1. OBEDIENCE MEANS ACCEPTING THE RISK OF THE TASK (6:12-15; 25-27)

12 The angel of the LORD appeared to him and said to him, "The LORD is with you, O valiant warrior." 13 Then Gideon said to him, "O my lord, if the LORD is with us, why then has all this happened to us? And where are all His miracles which our fathers told us about, saying, ’Did not the LORD bring us up from Egypt?’ But now the LORD has abandoned us and given us into the hand of Midian." 14 The LORD looked at him and said, "Go in this your strength and deliver Israel from the hand of Midian. Have I not sent you?" 15 He said to Him, "O Lord, how shall I deliver Israel? Behold, my family is the least in Manasseh, and I am the youngest in my father’s house." Judges 6:12-15 (NASB)

25 Now on the same night the LORD said to him, "Take your father’s bull and a second bull seven years old, and pull down the altar of Baal which belongs to your father, and cut down the Asherah that is beside it; 26 and build an altar to the LORD your God on the top of this stronghold in an orderly manner, and take a second bull and offer a burnt offering with the wood of the Asherah which you shall cut down." 27 Then Gideon took ten men of his servants and did as the LORD had spoken to him; and because he was too afraid of his father’s household and the men of the city to do it by day, he did it by night.

Judges 6:25-27 (NASB)

Our nation was founded on people who were willing to take great personal risk.
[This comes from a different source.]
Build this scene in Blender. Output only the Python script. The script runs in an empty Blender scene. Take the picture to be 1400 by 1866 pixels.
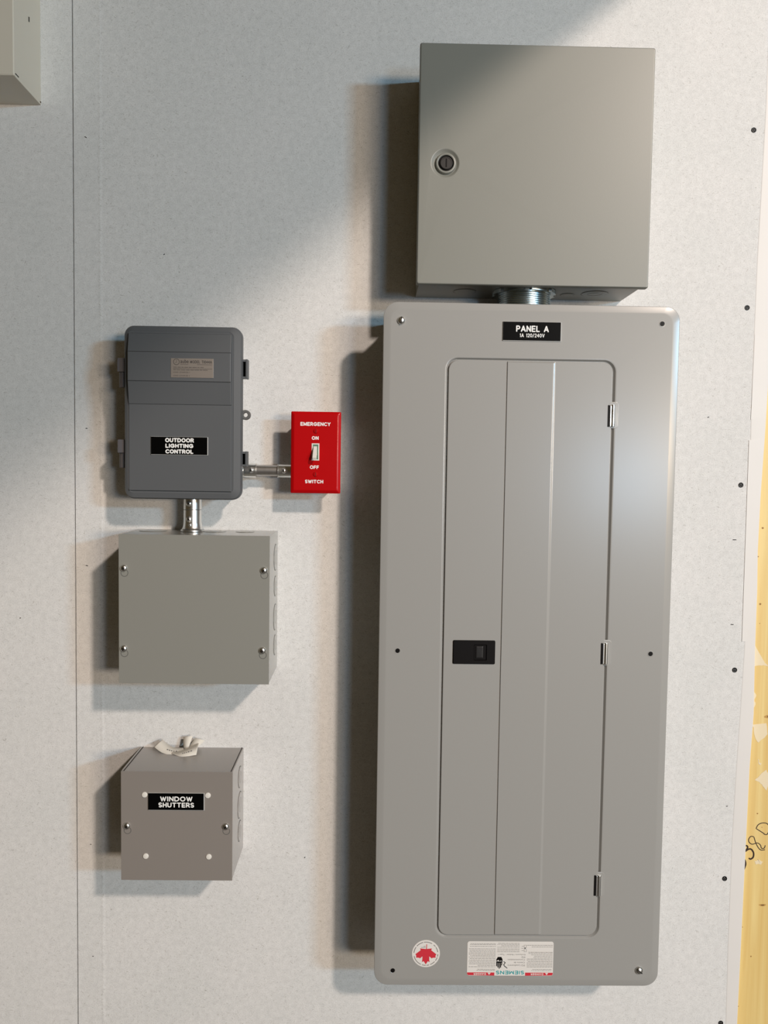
import bpy, bmesh, math, random
from mathutils import Vector, Matrix
S = 0.0254                      # everything below is measured in inches and stored in metres
SC = bpy.context.scene
COL = SC.collection
R = math.radians
def P3(x, d, z): return Vector((x*S, -d*S, z*S))      # x right, d out from the wall, z up (z=0 at eye height)

# ------------------------------------------------------------------ camera
cd = bpy.data.cameras.new('camera'); cam = bpy.data.objects.new('camera', cd); COL.objects.link(cam)
PITCH, YAW, ROLL, DIST, FPX = 0.05409, 0.01665, 0.01478, 47.265, 1489.1
fw = Vector((math.sin(YAW)*math.cos(PITCH), math.cos(YAW)*math.cos(PITCH), -math.sin(PITCH)))
rt = fw.cross(Vector((0, 0, 1))).normalized(); up = rt.cross(fw)
r2 = rt*math.cos(ROLL)+up*math.sin(ROLL); u2 = up*math.cos(ROLL)-rt*math.sin(ROLL)
m = Matrix((r2, u2, -fw)).transposed().to_4x4(); m.translation = P3(0, DIST, 0)
cam.matrix_world = m
cd.sensor_fit = 'HORIZONTAL'; cd.sensor_width = 36; cd.lens = 36*FPX/1400; cd.clip_start = 0.02
SC.camera = cam

# ------------------------------------------------------------------ light
W = bpy.data.worlds.new('room_air'); SC.world = W; W.use_nodes = True
W.node_tree.nodes['Background'].inputs[0].default_value = (1.0, 0.72, 0.32, 1)
W.node_tree.nodes['Background'].inputs[1].default_value = 0.052
def area(name, pos, aim, w, h, power, col):
    l = bpy.data.lights.new(name, 'AREA'); l.shape = 'RECTANGLE'; l.size = w*S; l.size_y = h*S
    l.energy = power; l.color = col
    o = bpy.data.objects.new(name, l); COL.objects.link(o)
    o.location = P3(*pos); o.rotation_euler = (P3(*aim)-P3(*pos)).to_track_quat('-Z', 'Y').to_euler()
    return o
area('ceiling_lamp_warm', (97, 160, 97), (0, 0, 0), 10, 10, 160, (1.0, 0.845, 0.735))
area('ceiling_lamp_cool', (140, 155, 34), (0, 0, 0), 22, 9, 78, (0.42, 0.74, 1.0))
area('doorway_light', (178, 300, 14), (0, 0, 0), 80, 28, 238, (1.0, 0.79, 0.57))
area('added_highlight_light', (62.2, 150, -1.2), (14, 4, 0), 14, 14, 16, (0.52, 0.75, 1.0))  # cool lamp added at the mirror position to make the panel highlight
SC.view_settings.view_transform = 'Standard'; SC.view_settings.look = 'None'
SC.view_settings.gamma = 1; SC.view_settings.exposure = 0.0; SC.view_settings.use_curve_mapping = False

# ------------------------------------------------------------------ materials
def mat(name, col, rough=0.5, metal=0.0, coat=0.0, bump=None, mottle=None, spec=0.5, coat_rough=0.2):
    m = bpy.data.materials.new(name); m.use_nodes = True; nt = m.node_tree; b = nt.nodes['Principled BSDF']
    b.inputs['Base Color'].default_value = (*col, 1); b.inputs['Roughness'].default_value = rough
    b.inputs['Metallic'].default_value = metal; b.inputs['Specular IOR Level'].default_value = spec
    b.inputs['Coat Weight'].default_value = coat; b.inputs['Coat Roughness'].default_value = coat_rough
    tc = nt.nodes.new('ShaderNodeTexCoord')
    if mottle:                                        # (scale, amount)
        n = nt.nodes.new('ShaderNodeTexNoise'); n.inputs['Scale'].default_value = mottle[0]; n.inputs['Detail'].default_value = 4
        nt.links.new(tc.outputs['Object'], n.inputs['Vector'])
        mx = nt.nodes.new('ShaderNodeMix'); mx.data_type = 'RGBA'
        mx.inputs[6].default_value = (*[c*(1-mottle[1]) for c in col], 1); mx.inputs[7].default_value = (*[min(1, c*(1+mottle[1])) for c in col], 1)
        nt.links.new(n.outputs['Fac'], mx.inputs[0]); nt.links.new(mx.outputs[2], b.inputs['Base Color'])
    if bump:                                          # (scale, distance)
        n = nt.nodes.new('ShaderNodeTexNoise'); n.inputs['Scale'].default_value = bump[0]; n.inputs['Detail'].default_value = 2
        nt.links.new(tc.outputs['Object'], n.inputs['Vector'])
        bp = nt.nodes.new('ShaderNodeBump'); bp.inputs['Strength'].default_value = 1; bp.inputs['Distance'].default_value = bump[1]
        nt.links.new(n.outputs['Fac'], bp.inputs['Height']); nt.links.new(bp.outputs['Normal'], b.inputs['Normal'])
    return m
def wall_material():
    m = bpy.data.materials.new('speckled_wallboard'); m.use_nodes = True; nt = m.node_tree; b = nt.nodes['Principled BSDF']; L = nt.links
    b.inputs['Roughness'].default_value = 0.75; b.inputs['Specular IOR Level'].default_value = 0.25
    tc = nt.nodes.new('ShaderNodeTexCoord')
    def noise(scale, det, vec=None, rough=0.5):
        n = nt.nodes.new('ShaderNodeTexNoise'); n.inputs['Scale'].default_value = scale; n.inputs['Detail'].default_value = det
        n.inputs['Roughness'].default_value = rough; L.new(vec or tc.outputs['Object'], n.inputs['Vector']); return n.outputs['Fac']
    def ramp(fac, stops):
        r = nt.nodes.new('ShaderNodeValToRGB'); e = r.color_ramp.elements
        e[0].position, e[0].color = stops[0]; e[1].position, e[1].color = stops[1]
        L.new(fac, r.inputs['Fac']); return r.outputs['Color']
    def mul(a, c):
        x = nt.nodes.new('ShaderNodeMix'); x.data_type = 'RGBA'; x.blend_type = 'MULTIPLY'; x.inputs[0].default_value = 1
        L.new(a, x.inputs[6]); L.new(c, x.inputs[7]); return x.outputs[2]
    base = ramp(noise(9, 5), [(0.3, (0.79, 0.79, 0.775, 1)), (0.7, (0.835, 0.825, 0.81, 1))])
    mott = ramp(noise(120, 5, None, 0.65), [(0.34, (0.90, 0.90, 0.90, 1)), (0.62, (1, 1, 1, 1))])
    grain = ramp(noise(620, 3), [(0.3, (0.84, 0.84, 0.83, 1)), (0.55, (1, 1, 1, 1))])
    outs = mul(mul(base, mott), grain)
    for ang, seed in ((0.5, 0), (-0.9, 3.0), (1.7, 7.0)):             # short dark paper fibres lying in three directions
        mp = nt.nodes.new('ShaderNodeMapping'); mp.inputs['Rotation'].default_value = (0, ang, 0)
        mp.vector_type = 'TEXTURE'; mp.inputs['Location'].default_value = (seed, seed, 0); mp.inputs['Scale'].default_value = (1, 1, 4.2)
        L.new(tc.outputs['Object'], mp.inputs['Vector'])
        outs = mul(outs, ramp(noise(560, 1, mp.outputs['Vector']), [(0.25, (0.78, 0.77, 0.75, 1)), (0.32, (1, 1, 1, 1))]))
    L.new(outs, b.inputs['Base Color'])
    return m
def wood_material():
    m = bpy.data.materials.new('pine_plywood'); m.use_nodes = True; nt = m.node_tree; b = nt.nodes['Principled BSDF']; L = nt.links
    b.inputs['Roughness'].default_value = 0.5
    tc = nt.nodes.new('ShaderNodeTexCoord'); mp = nt.nodes.new('ShaderNodeMapping'); mp.inputs['Scale'].default_value = (60, 60, 2.2)
    L.new(tc.outputs['Object'], mp.inputs['Vector'])
    n = nt.nodes.new('ShaderNodeTexNoise'); n.inputs['Scale'].default_value = 1.3; n.inputs['Detail'].default_value = 5; n.inputs['Distortion'].default_value = 0.6
    L.new(mp.outputs['Vector'], n.inputs['Vector'])
    r = nt.nodes.new('ShaderNodeValToRGB'); e = r.color_ramp.elements
    e[0].position = 0.25; e[0].color = (0.74, 0.50, 0.165, 1); e[1].position = 0.7; e[1].color = (0.85, 0.66, 0.28, 1)
    L.new(n.outputs['Fac'], r.inputs['Fac']); L.new(r.outputs['Color'], b.inputs['Base Color'])
    return m
WALL = wall_material(); WOOD = wood_material()
SEAMDK = mat('seam_dark', (0.02, 0.016, 0.012), 0.9)
WHITEP = mat('smooth_white_paper', (0.80, 0.775, 0.745), 0.5, mottle=(12, 0.03))
PANEL = mat('grey_enamel', (0.350, 0.345, 0.328), 0.46, coat=0.8, bump=(700, 0.000025), coat_rough=0.24, spec=0.25)
GREEN = mat('grey_green_enamel', (0.248, 0.250, 0.220), 0.42, coat=0.25, bump=(900, 0.00003), coat_rough=0.32)
BIG = mat('ansi_grey_paint', (0.282, 0.280, 0.252), 0.45, coat=1.0, bump=(1200, 0.00001), coat_rough=0.22)
SMALL = mat('warm_grey_paint', (0.272, 0.245, 0.222), 0.45, coat=1.0, bump=(1200, 0.00001), coat_rough=0.22)
KNOCK = mat('knockout_groove', (0.10, 0.10, 0.095), 0.5)
PLAST = mat('charcoal_plastic', (0.106, 0.113, 0.120), 0.5, bump=(2500, 0.00004))
PLAST2 = mat('grey_plastic_hinge', (0.115, 0.110, 0.118), 0.40)
BLACK = mat('black_plastic', (0.006, 0.005, 0.005), 0.45, spec=0.15)
LABELB = mat('black_laminate', (0.002, 0.002, 0.002), 0.35, spec=0.08)
SILVER = mat('laminate_edge', (0.62, 0.62, 0.60), 0.4)
WHITE = mat('white_ink', (0.9, 0.9, 0.88), 0.6)
CHROME = mat('zinc_plated_steel', (0.86, 0.86, 0.84), 0.30, metal=1.0)
ZINC = mat('galvanised_steel', (0.60, 0.58, 0.56), 0.38, metal=1.0, mottle=(150, 0.15))
ZINCB = mat('blue_zinc_steel', (0.55, 0.62, 0.64), 0.26, metal=1.0)
REDP = mat('glossy_red_plastic', (0.50, 0.002, 0.004), 0.40, coat=0.3, coat_rough=0.10, spec=0.12)
IVORY = mat('white_toggle_plastic', (0.82, 0.79, 0.73), 0.35)
GREENL = mat('green_slot_edge', (0.10, 0.22, 0.14), 0.5)
PLATE = mat('brushed_nameplate', (0.46, 0.41, 0.37), 0.4, metal=0.65)
INKD = mat('dark_ink', (0.035, 0.032, 0.03), 0.7)
INKG = mat('grey_print', (0.22, 0.21, 0.20), 0.7)
STICK = mat('white_sticker', (0.80, 0.77, 0.73), 0.5)
STRED = mat('red_print', (0.66, 0.03, 0.05), 0.5)
TEAL = mat('teal_print', (0.01, 0.34, 0.36), 0.5)
BEIGE = mat('beige_enamel', (0.74, 0.68, 0.57), 0.5, mottle=(20, 0.03))
PAPER = mat('cream_paper', (0.74, 0.70, 0.62), 0.7)
CREAMT = mat('torn_cream_paper', (0.84, 0.72, 0.50), 0.7)
KNOT = mat('brown_knot', (0.16, 0.07, 0.02), 0.6)
KNOTL = mat('knot_halo', (0.52, 0.30, 0.08), 0.6)
MARKER = mat('marker_ink', (0.025, 0.012, 0.008), 0.5)
SCREWB = mat('black_phosphate', (0.012, 0.012, 0.012), 0.5, spec=0.3)
CONC = mat('concrete_floor', (0.06, 0.05, 0.04), 0.7, mottle=(3, 0.15))
BLOCKER = mat('blocker_paint', (0.45, 0.43, 0.40), 0.6, mottle=(5, 0.05))  # for the added light blocker overhead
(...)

For a long time risk was something that was weighed on a daily basis by everyday people because it simply was a part of life.

You picked one thing over another because you had weighed the risk and come to a conclusion that one risk was more palatable than another.

For example, farmers have walked a risk-filled path in that daily they had to weigh whether this day or that day would be the better one to disc the field.

This is because the weather was something out of their control and all that they had was their “folk” prognostication and intuition for predicting rain or sun, farming had traditionally been a pretty risky business. That is, of course, until the advent of modern weather forecasting. Today risk is far less of a factor in farming.

And although today we live in society that is no less “risky” than in the past, we DO live under a governing system that has made it its job to “save us”, “to secure us” from as much RISK as possible.